While admittedly flawed, taking money from TV deals is the best option for college players. It would be an additional form of revenue that wouldn’t necessarily detract from universities’ academic budgets. But in reality, compensating athletes beyond scholarship money might only further complicate the world of college athletics.

College athletes are worth a lot of money. The PAC-12 conference recently just signed a TV deal that is worth at least $225 million over 12 years, which students won’t even receive. Even at a smaller, less prestigious conference like the A-10, the same principle still applies in that any revenue the school receives from its athletic program won’t make it directly into the hands of athletes.

The NCAA is considering providing a $2,000 stipend for some athletes on top of any financial aid money they may receive. But to make this possible, that money would have to come from athletic departments themselves – few of which are even profitable – and would only create more competition amongst colleges to attract top recruits. This would inevitably siphon resources from other parts of universities, such as academic programs, and could skew the priorities of otherwise prestigious institutions.

While the NCAA’s stipend plan may be implemented through a need-based system, this move potentially limits access to federal financial aid money, thereby not actually putting more money in the pockets of students, according to a Jan. 6 article in NPR.

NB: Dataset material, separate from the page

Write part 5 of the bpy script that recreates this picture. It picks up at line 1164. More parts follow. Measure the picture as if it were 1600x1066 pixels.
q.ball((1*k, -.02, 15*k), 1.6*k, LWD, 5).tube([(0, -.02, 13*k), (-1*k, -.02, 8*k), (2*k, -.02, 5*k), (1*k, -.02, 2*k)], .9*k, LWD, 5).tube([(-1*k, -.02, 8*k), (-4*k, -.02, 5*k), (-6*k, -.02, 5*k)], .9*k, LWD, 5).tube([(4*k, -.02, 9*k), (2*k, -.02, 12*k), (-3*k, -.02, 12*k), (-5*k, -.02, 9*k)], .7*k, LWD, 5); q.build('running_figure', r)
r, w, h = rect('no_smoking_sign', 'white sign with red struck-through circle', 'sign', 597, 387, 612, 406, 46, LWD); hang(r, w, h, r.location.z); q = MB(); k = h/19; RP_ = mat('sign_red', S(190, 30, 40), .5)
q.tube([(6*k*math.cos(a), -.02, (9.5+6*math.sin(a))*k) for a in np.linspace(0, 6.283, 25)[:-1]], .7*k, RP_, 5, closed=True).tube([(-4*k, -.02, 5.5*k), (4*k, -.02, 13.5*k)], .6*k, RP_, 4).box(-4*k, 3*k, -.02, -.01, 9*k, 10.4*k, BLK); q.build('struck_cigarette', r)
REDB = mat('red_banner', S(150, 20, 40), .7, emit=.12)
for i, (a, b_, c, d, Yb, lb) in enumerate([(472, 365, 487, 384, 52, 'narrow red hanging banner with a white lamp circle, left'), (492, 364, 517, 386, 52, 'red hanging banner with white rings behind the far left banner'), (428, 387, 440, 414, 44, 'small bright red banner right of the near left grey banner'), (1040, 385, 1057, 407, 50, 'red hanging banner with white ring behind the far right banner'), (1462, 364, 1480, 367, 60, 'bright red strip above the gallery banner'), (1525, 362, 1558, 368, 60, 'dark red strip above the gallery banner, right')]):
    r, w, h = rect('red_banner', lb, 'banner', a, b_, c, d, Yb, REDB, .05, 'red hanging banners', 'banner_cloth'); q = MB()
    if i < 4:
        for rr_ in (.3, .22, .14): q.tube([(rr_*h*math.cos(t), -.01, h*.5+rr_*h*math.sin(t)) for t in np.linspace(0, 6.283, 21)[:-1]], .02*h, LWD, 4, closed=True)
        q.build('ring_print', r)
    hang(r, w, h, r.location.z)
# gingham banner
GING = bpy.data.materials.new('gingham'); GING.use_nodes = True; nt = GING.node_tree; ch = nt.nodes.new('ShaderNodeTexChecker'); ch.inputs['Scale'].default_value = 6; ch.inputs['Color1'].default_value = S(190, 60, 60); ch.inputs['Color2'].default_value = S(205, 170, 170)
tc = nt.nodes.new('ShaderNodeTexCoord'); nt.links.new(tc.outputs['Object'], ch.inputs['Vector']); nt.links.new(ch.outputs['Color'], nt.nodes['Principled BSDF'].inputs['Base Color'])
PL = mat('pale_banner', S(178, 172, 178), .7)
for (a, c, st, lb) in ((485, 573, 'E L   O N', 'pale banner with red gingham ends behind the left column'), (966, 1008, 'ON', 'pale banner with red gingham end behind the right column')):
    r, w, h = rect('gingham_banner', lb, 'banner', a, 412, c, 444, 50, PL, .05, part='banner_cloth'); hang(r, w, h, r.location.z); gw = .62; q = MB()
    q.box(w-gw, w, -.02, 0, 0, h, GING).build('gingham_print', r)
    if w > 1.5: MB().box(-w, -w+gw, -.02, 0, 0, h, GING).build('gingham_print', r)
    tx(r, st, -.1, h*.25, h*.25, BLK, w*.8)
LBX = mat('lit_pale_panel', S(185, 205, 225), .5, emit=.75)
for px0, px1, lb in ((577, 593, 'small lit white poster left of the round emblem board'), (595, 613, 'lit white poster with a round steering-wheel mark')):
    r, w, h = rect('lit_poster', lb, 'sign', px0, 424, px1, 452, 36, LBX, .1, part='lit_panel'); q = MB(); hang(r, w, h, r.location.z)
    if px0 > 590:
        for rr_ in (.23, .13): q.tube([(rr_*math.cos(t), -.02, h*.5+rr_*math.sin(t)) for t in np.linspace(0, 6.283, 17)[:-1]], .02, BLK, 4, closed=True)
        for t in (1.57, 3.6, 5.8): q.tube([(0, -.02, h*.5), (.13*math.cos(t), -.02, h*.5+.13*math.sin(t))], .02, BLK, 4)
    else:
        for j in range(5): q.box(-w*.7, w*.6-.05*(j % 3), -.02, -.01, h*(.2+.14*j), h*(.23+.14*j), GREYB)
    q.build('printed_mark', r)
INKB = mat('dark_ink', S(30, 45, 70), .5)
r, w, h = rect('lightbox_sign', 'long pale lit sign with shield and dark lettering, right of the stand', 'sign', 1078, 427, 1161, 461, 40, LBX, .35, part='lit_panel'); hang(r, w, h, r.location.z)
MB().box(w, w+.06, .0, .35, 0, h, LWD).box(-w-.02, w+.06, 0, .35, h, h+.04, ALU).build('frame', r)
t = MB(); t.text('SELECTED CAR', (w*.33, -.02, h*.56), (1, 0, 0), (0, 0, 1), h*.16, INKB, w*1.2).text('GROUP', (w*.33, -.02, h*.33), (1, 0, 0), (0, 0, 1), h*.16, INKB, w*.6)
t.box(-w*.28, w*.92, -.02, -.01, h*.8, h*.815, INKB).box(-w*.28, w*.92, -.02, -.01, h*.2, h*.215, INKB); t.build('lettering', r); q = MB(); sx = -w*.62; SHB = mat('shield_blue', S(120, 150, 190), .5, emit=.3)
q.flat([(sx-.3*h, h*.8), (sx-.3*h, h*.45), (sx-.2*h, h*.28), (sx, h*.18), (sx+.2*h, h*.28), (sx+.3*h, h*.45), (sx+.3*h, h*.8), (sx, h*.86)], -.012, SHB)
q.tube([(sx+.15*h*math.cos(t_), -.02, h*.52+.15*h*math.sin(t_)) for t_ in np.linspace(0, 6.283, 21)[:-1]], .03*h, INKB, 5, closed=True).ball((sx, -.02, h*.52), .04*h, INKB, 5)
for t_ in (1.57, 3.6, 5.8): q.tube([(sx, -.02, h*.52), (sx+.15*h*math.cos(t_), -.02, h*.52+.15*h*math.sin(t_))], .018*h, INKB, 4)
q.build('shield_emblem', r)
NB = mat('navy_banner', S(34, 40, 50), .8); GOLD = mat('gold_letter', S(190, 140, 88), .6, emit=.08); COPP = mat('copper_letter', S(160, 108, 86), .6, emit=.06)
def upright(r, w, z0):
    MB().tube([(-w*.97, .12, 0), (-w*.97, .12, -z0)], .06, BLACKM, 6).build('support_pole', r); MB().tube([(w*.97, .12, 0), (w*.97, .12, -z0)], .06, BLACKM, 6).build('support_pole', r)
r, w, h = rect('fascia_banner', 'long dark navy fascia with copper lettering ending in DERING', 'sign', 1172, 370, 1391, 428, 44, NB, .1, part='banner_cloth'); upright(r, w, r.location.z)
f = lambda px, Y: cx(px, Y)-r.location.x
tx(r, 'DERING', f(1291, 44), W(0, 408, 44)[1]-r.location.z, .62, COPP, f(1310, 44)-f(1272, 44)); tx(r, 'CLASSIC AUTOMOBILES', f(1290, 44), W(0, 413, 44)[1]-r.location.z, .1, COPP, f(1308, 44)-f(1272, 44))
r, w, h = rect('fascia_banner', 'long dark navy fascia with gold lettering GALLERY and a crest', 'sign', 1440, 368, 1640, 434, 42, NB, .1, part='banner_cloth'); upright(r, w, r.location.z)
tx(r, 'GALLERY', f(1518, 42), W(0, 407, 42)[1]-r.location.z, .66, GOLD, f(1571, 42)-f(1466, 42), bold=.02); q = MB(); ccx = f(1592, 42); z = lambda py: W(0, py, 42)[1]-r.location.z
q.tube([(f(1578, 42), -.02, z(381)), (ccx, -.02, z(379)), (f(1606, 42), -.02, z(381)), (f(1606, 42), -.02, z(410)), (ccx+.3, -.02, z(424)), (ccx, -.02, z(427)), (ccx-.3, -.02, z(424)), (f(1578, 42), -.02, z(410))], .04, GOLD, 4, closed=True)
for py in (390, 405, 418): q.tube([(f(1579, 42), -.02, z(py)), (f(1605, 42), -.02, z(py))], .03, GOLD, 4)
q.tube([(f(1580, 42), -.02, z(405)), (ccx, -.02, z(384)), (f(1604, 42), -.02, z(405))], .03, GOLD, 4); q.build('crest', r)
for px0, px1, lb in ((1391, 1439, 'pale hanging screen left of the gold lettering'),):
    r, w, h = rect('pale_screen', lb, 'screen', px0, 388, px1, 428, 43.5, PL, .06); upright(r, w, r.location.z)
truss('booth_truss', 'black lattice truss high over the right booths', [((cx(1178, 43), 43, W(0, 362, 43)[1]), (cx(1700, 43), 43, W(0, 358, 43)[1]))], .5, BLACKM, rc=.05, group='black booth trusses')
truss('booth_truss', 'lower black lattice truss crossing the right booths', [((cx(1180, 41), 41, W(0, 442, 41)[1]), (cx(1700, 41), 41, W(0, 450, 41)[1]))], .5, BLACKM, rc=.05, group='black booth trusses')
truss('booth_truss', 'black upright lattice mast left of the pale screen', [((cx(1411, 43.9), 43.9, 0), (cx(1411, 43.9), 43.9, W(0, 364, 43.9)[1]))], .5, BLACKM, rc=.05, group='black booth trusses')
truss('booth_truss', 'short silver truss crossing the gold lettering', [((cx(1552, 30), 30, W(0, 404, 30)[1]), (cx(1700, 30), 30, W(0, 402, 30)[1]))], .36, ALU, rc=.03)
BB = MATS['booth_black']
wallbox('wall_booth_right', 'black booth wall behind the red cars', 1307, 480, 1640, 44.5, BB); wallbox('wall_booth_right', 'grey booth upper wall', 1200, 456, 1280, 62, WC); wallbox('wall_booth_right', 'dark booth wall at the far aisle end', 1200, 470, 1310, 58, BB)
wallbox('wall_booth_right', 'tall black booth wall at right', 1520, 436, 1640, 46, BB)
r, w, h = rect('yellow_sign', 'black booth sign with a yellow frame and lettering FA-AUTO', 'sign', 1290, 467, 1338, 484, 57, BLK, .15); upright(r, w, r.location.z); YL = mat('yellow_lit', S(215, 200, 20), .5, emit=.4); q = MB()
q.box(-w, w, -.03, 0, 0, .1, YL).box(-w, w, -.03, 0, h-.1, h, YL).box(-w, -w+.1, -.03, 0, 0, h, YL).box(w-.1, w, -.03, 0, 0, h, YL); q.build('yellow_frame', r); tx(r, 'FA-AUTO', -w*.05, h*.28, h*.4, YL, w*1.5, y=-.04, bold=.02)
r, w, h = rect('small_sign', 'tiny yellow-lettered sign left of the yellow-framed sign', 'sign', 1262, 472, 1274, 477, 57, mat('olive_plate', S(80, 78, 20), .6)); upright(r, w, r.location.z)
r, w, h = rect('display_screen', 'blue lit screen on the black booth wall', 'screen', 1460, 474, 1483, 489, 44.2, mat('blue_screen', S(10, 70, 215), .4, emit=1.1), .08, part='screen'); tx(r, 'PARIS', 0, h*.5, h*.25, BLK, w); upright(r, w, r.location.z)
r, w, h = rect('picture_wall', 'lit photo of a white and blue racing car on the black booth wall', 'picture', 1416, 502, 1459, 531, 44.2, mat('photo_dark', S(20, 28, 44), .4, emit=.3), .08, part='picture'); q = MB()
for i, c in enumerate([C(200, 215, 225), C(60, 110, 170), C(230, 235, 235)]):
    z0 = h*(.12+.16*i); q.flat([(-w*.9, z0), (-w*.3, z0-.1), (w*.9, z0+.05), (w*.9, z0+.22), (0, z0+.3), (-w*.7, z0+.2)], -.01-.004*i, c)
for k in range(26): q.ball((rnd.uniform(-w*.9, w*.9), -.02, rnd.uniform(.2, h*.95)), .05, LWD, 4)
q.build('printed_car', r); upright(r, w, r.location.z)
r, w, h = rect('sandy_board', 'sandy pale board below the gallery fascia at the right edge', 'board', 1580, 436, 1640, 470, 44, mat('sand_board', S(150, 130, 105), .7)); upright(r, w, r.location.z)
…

That’s why paying players through TV deals is the best option. It would address the root of the problem – which is that athletes aren’t receiving the portion of revenue they help to create – and wouldn’t have a direct effect on academic budgets.

But even this plan has its problems. It doesn’t seem fair for men’s basketball and football players to get paid while other student athletes who don’t produce millions of dollars of revenue may be left without checks. Students in high-profile collegiate sports aren’t the only ones living below the poverty line – other athletes could use the money, too.

And conferences like the A-10 that don’t have large TV contracts, don’t have the revenue to pay athletes as much as other schools. If this were the case, then we would have athletes matriculating to universities for no other reason than the institution being the highest bidder.

College athletics are built on a flawed system that is bound to change in the near future. But before any significant changes are made, we have to be careful not to make an already unjust system even more inequitable.

Doug Cohen, a senior majoring in political science, is a senior columnist.